Surprise et trouble d'entendre que les obsèques de Régine Desforges, grande prêtresse du libertinage littéraire à qui tous les libertins dont je suis, sont redevables des combats qu'elle a menés contre la censure, la pudibonderie et l'Ordre moral - sous-produit, hier comme aujourd'hui, du catholicisme et de sa prétention à régir l'Etat, les "bonnes moeurs", l'expression artistique, etc. -, que ces obsèques, donc, ont eu lieu en... l'église Saint-Germain-des-prés !

Régine Desforges était donc une catholique - convaincue ? fervente ? - en plus d'être libertine ? Je trouve qu'aujourd'hui, où l'exigence de cohérence est sans doute plus forte qu'à n'importe quelle époque, faire ce genre de concession post mortem, à une Eglise qui représente le contraire de ce qu'on a défendu dans sa vie, à une Eglise qui aujourd'hui encore mobilise dans la rue, dès qu'elle le peut, les franges les plus réactionnaires, les plus hostiles à la liberté de vivre, par chacun, sa sexualité comme il l'entend, est une regrettable erreur à la fin d'une vie libre. Par foi ? Par inadvertance ? Par conformisme ?

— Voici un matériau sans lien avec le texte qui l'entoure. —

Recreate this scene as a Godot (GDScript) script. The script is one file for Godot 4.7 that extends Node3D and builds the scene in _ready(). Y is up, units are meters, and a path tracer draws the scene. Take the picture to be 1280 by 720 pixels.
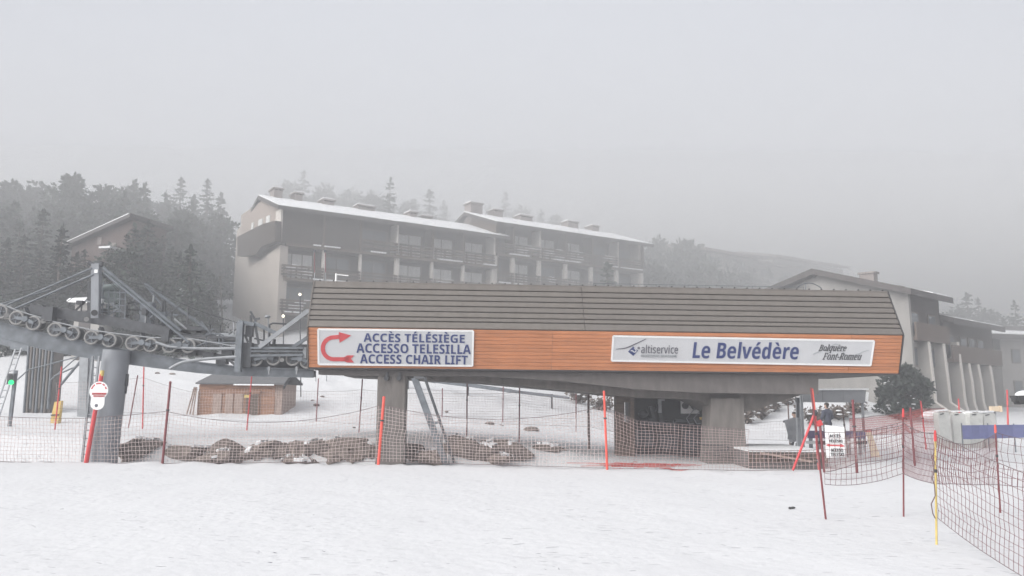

Chacun voit midi à la pendule de son église, de son temple, de sa mosquée ou de sa synagogue bien sûr, mais si l'on ne croit pas, si l'on a passé sa vie, par sa plume, ses paroles et ses actes à combattre une répression de la liberté de l'esprit, du corps et des sens qui, pour l'Eglise catholique et toutes les variétés de culs-bénits, est l'expression du Mal, alors quel est le sens de consentir à ce que ses propres obsèques se fassent dans le cadre de cette Eglise-là ? N'est-ce pas lui rendre les armes sur son lit de mort ? Reconnaître qu'on a eu tort en défendant, tout ce que, au long de sa vie, on a défendu ? Lui donner raison dans sa condamnation de la vie qu'on a choisi de mener et dire aux générations suivantes qu'on s'est repenti de ce choix ?

Je ne comprends tout simplement pas. En ce qui me concerne, lorsque j'ai été confronté, il y a bientôt quinze ans, à une mort que j'ai cru imminente pendant deux ou trois jours, la première chose que j'ai dite à mes proches, c'est : surtout pas de mascarade à l'église, pas de vol de corbeaux au-dessus de mon cadavre. Et je me suis empressé, sitôt sorti de l'hosto, à coucher cette volonté-là sur le papier de mes ultimes désirs.